Go through the entries one line at a time, and gather every line that has the word "More".

━━━ Data for the task

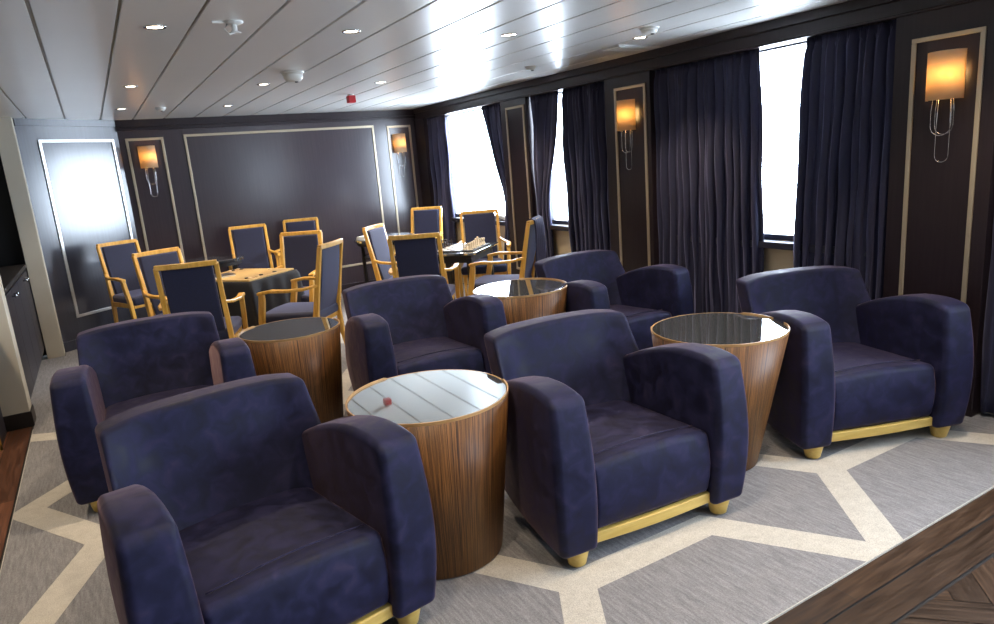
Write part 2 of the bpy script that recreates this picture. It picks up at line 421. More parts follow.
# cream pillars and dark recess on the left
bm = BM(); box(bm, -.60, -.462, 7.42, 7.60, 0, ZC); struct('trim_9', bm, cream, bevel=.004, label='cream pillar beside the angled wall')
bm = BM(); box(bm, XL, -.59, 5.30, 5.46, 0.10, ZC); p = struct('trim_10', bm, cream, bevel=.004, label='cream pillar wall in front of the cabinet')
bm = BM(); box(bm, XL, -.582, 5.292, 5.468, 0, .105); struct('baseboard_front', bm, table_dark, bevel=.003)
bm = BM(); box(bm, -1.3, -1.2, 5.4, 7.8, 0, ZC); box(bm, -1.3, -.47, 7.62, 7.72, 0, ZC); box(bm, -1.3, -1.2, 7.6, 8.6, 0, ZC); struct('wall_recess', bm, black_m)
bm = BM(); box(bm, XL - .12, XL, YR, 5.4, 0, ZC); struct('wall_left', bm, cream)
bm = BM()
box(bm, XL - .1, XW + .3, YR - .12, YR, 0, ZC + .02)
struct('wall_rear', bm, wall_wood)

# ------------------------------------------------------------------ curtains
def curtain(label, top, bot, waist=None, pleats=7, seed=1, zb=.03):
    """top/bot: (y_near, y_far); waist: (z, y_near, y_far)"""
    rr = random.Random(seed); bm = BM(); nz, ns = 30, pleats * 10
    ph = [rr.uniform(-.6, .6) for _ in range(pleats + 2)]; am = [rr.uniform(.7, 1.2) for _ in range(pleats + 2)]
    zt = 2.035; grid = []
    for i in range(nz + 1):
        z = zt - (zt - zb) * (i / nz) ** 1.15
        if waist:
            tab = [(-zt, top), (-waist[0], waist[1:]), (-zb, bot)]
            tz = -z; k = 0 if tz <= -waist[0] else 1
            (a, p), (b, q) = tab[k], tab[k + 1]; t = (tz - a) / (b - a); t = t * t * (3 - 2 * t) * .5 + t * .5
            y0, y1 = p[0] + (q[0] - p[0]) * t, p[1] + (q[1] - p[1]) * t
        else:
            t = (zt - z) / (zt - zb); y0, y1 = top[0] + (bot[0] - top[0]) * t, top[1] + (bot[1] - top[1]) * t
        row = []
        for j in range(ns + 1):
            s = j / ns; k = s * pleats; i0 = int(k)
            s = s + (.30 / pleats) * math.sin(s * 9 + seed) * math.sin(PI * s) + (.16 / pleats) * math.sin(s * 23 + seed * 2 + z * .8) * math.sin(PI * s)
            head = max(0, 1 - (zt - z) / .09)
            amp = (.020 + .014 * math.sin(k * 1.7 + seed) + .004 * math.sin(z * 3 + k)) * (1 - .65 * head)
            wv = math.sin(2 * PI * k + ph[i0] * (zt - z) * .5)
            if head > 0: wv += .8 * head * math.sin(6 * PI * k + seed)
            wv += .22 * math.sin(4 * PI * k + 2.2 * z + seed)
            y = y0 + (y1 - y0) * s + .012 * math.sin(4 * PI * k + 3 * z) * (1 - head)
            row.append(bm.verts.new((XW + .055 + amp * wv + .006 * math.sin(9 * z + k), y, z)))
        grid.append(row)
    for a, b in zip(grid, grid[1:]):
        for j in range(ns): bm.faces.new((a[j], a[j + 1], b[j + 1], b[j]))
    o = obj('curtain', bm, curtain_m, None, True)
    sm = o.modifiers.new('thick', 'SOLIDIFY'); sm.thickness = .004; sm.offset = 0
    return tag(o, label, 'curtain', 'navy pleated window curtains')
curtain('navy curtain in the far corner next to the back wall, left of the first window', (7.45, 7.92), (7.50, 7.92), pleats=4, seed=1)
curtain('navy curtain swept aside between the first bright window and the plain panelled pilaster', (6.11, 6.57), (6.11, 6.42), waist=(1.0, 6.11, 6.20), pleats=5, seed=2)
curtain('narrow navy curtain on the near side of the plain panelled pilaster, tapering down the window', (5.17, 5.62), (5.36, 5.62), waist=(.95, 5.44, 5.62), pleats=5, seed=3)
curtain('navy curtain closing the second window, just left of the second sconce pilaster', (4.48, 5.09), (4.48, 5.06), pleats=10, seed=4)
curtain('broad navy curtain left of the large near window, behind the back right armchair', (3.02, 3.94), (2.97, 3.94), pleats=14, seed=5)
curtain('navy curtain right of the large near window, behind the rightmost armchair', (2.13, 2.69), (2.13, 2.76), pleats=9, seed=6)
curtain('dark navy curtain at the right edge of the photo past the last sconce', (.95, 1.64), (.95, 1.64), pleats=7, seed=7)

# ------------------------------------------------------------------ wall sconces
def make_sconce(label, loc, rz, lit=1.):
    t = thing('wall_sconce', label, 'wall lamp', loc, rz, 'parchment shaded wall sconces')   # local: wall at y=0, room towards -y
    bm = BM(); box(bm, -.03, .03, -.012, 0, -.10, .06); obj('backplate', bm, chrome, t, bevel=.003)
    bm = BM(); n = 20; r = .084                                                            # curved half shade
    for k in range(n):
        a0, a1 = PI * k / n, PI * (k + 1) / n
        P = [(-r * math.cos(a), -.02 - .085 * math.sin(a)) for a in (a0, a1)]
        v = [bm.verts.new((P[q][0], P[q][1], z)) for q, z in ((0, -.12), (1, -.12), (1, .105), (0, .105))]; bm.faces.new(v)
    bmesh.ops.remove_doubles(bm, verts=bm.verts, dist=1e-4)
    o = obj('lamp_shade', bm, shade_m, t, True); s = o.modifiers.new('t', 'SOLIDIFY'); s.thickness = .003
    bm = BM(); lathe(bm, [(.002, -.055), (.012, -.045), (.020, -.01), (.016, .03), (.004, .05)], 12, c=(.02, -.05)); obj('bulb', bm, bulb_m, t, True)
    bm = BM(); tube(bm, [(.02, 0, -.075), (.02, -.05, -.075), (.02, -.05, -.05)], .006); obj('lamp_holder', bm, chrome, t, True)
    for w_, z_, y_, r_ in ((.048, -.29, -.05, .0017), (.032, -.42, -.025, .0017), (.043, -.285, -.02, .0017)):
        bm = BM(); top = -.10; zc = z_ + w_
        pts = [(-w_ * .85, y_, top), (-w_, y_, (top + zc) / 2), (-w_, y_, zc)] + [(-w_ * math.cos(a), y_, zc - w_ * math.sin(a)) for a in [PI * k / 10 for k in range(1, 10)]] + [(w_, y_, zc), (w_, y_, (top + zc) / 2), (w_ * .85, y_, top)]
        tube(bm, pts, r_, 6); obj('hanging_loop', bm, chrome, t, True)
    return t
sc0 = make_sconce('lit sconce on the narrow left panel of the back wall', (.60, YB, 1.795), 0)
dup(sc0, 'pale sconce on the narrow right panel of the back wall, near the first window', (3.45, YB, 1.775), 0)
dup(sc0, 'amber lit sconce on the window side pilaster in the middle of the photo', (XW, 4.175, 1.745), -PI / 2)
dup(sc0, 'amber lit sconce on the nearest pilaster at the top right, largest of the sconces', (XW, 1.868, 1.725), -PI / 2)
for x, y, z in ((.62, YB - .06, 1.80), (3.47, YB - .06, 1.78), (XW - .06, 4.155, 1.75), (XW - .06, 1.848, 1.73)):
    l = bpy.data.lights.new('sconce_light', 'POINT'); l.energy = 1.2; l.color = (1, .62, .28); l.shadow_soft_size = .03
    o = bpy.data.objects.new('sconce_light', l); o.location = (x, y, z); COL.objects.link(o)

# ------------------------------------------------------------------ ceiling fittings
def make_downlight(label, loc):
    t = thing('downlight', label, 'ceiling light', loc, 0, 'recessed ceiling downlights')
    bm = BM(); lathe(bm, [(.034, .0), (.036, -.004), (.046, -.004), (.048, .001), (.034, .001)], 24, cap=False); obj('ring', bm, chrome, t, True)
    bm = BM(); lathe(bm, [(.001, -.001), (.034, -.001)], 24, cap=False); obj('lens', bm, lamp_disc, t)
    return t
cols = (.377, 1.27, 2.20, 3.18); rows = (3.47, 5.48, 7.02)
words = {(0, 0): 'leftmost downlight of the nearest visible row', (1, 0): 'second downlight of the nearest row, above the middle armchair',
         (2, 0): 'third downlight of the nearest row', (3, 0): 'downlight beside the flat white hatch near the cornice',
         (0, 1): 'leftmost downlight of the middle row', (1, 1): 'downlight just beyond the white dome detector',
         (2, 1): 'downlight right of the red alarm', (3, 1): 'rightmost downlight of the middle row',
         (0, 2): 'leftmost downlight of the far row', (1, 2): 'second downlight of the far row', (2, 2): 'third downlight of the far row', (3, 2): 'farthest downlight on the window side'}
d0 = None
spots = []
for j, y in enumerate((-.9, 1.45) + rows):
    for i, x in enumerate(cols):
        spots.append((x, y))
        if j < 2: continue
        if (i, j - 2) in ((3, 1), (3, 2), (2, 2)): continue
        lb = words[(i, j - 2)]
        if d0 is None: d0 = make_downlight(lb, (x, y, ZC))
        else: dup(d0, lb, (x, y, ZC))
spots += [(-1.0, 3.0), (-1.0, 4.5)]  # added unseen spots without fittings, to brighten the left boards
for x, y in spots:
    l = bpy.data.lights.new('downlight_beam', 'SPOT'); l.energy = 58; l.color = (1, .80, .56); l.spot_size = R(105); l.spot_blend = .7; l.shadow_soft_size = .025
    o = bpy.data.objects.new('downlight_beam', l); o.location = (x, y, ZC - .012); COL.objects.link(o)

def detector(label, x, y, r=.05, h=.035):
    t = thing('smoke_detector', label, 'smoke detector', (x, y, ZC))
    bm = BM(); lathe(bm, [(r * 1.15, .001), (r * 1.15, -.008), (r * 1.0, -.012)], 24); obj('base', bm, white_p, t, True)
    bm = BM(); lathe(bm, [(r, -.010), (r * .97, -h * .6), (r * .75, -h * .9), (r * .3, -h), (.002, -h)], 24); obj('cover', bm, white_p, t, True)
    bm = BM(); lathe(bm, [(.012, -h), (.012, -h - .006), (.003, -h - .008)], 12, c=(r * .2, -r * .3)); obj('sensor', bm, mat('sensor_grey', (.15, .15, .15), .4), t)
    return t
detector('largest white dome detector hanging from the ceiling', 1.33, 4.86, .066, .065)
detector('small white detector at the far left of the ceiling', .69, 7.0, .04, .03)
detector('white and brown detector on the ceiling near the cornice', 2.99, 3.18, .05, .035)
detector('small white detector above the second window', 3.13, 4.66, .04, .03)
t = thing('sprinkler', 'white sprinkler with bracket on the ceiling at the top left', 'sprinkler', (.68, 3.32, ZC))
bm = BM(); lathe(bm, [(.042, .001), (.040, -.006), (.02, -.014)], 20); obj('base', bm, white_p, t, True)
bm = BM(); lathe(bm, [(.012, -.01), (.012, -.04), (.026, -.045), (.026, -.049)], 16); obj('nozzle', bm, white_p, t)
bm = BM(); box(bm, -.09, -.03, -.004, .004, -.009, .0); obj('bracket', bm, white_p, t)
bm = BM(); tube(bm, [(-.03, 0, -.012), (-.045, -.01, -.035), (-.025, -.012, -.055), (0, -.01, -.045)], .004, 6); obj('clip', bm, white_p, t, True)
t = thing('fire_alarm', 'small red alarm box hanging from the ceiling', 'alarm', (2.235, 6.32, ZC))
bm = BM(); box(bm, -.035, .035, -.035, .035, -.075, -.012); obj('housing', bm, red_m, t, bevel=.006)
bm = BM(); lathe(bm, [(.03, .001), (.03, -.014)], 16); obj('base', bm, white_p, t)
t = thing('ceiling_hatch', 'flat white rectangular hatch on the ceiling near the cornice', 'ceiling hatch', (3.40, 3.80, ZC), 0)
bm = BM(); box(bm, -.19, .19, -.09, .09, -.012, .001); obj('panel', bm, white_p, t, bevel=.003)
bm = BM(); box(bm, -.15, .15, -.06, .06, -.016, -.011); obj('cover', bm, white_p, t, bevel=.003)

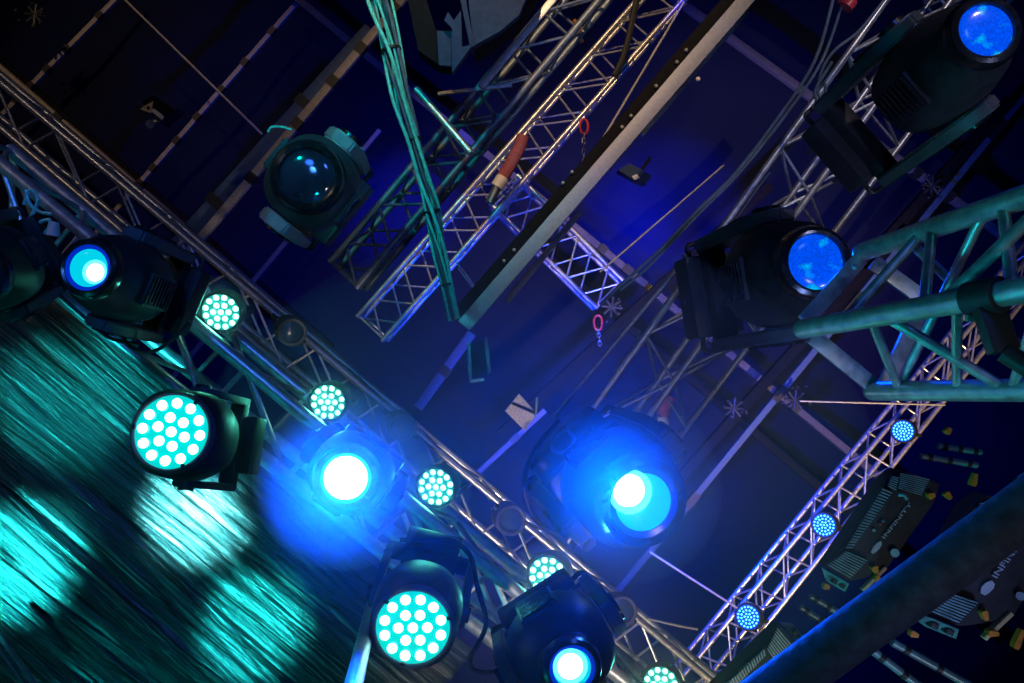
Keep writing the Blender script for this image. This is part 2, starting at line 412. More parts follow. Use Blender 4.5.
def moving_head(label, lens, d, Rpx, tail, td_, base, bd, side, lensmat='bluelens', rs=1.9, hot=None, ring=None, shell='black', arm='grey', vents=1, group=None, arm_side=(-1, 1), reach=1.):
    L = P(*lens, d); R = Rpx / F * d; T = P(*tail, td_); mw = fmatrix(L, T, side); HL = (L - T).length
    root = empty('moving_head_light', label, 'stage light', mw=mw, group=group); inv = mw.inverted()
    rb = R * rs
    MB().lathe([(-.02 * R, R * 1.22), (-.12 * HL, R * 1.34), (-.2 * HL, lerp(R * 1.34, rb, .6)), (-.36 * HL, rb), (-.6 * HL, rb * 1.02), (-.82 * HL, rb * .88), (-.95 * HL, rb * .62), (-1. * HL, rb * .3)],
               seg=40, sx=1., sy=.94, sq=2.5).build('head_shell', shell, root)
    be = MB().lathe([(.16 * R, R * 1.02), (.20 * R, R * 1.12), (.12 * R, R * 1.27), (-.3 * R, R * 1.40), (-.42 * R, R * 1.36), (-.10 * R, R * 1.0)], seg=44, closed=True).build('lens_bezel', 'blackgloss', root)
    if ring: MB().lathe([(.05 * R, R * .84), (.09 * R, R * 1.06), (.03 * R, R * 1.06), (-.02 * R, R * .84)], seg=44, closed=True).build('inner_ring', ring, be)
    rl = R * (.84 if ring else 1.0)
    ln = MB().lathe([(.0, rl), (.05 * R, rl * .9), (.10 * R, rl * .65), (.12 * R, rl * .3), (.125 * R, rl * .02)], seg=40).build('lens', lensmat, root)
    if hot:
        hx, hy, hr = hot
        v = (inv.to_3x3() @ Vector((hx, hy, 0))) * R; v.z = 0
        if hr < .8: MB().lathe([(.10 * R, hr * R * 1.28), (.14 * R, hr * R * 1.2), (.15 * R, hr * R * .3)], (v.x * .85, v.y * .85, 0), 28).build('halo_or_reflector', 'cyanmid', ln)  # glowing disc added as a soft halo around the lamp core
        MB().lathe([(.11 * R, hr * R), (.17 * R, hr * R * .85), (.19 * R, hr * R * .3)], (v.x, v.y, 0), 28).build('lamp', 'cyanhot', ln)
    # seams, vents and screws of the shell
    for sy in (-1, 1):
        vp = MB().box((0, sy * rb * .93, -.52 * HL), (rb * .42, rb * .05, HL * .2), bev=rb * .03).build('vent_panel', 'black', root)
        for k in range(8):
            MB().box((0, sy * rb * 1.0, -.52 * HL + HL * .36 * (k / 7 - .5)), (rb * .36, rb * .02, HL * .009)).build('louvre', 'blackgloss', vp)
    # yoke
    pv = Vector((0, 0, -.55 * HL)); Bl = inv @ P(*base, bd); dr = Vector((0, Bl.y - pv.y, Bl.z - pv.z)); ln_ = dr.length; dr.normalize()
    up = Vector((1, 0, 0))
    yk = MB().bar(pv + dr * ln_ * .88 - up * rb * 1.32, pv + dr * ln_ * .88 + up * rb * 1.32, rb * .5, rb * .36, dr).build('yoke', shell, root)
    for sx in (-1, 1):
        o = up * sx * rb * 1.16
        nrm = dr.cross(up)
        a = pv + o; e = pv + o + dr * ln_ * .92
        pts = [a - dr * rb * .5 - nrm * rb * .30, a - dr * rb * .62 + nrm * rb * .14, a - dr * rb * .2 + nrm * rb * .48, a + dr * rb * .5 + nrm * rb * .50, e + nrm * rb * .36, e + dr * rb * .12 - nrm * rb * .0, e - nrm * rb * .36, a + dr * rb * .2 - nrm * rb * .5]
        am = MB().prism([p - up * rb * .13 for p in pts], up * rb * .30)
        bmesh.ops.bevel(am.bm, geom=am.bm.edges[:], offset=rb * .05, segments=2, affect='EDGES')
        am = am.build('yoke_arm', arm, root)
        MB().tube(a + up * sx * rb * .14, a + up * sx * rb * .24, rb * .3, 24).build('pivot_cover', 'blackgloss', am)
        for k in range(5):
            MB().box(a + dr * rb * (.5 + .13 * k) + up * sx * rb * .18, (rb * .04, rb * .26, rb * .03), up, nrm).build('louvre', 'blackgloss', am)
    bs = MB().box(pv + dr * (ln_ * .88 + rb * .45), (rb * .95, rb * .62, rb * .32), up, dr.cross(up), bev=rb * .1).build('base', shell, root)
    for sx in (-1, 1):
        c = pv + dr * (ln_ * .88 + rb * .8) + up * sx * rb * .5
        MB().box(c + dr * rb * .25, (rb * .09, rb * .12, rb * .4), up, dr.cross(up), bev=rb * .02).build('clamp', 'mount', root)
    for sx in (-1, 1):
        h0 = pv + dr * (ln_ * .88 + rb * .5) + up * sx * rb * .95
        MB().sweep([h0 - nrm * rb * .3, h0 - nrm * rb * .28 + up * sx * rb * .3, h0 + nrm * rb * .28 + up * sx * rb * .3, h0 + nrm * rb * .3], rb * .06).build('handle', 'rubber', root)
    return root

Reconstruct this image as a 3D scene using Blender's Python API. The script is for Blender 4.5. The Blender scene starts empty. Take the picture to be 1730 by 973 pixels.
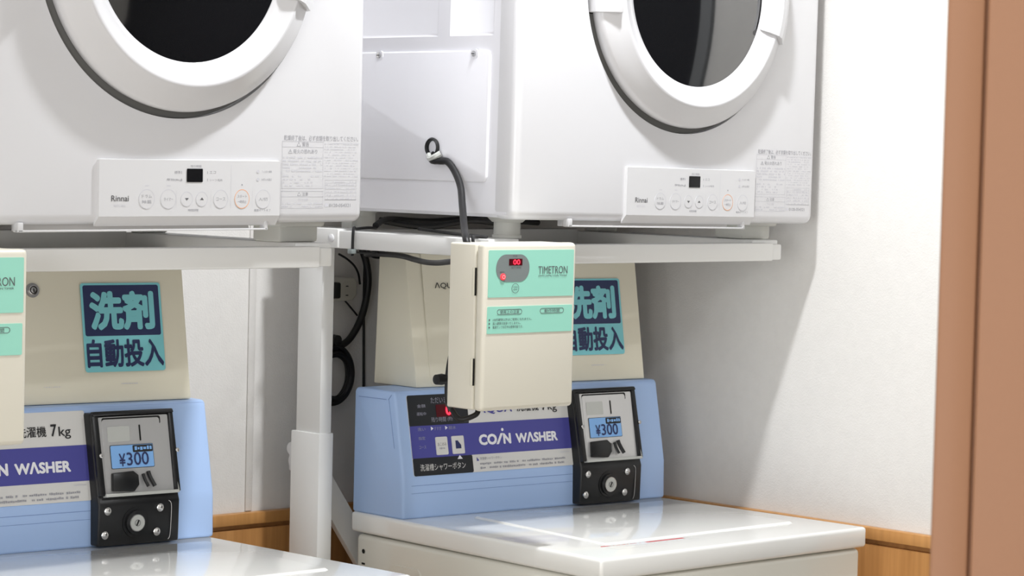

━━━━━━

Solution to this task:
Write part 2 of the bpy script that recreates this picture. It picks up at line 421. More parts follow.
Keep writing the Blender script for this image. This is part 2, starting at line 412. More parts follow. Use Blender 4.5.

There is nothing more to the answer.